On the BBC this morning, they were "demonstrators". True, insofar as pretty much any action demonstrates something. Among other things, the youths were demonstrating momentum and thermodynamics.

No report I've seen has managed to mention the youths' throwing of grenades — if it bothered to mention such a minor detail at all — without calling them "home-made" grenades. I don't understand why such an unimportant detail would be reported so thoroughly. After all, our own armed forces are trained to improvise weapons out of whatever's lying around, just in case they find themselves in trouble and unarmed. All "home-made" means is that it didn't come off a production line. Every bomb the IRA ever planted was home-made. A plane was blown out of the sky over Lockerbie by a home-made bomb. Three tube trains and a bus were blown up in London last July by home-made bombs. Is it supposed to make us feel better? Or is it just because the public no longer understand the word "improvised"?

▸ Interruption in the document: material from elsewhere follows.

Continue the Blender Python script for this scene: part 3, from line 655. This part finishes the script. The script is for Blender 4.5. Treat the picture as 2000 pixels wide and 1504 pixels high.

But Alison at Making Headlines has managed to uncover just how bad the reporting really is. After much trawling, she's found this:

(Filed: 23/03/2004)

Fourteen British soldiers were wounded, three seriously, and some set on fire when a demonstration turned violent yesterday in Basra, southern Iraq.


That's the same riot in which the beatings occurred. As Alison points out, since this story was covered by the media at the time, what this means is that, despite the riot being their top story for over a week, they haven't managed to research it to the extent of checking their own, or each others', archives. Pathetic.

John Reid's right:

Troops, he will say, are now operating on an "uneven playing field of scrutiny", where the forces' actions are analysed down to the "level of the single private soldier", while the enemy "refuses any scrutiny at all and endeavours to exploit our highly prized free media against us".


He might want to ask his own Prime Minister and the Ministry of Defense to back him up on that, rather than apologising to the Iraqis who set British troops alight and having the victims arrested.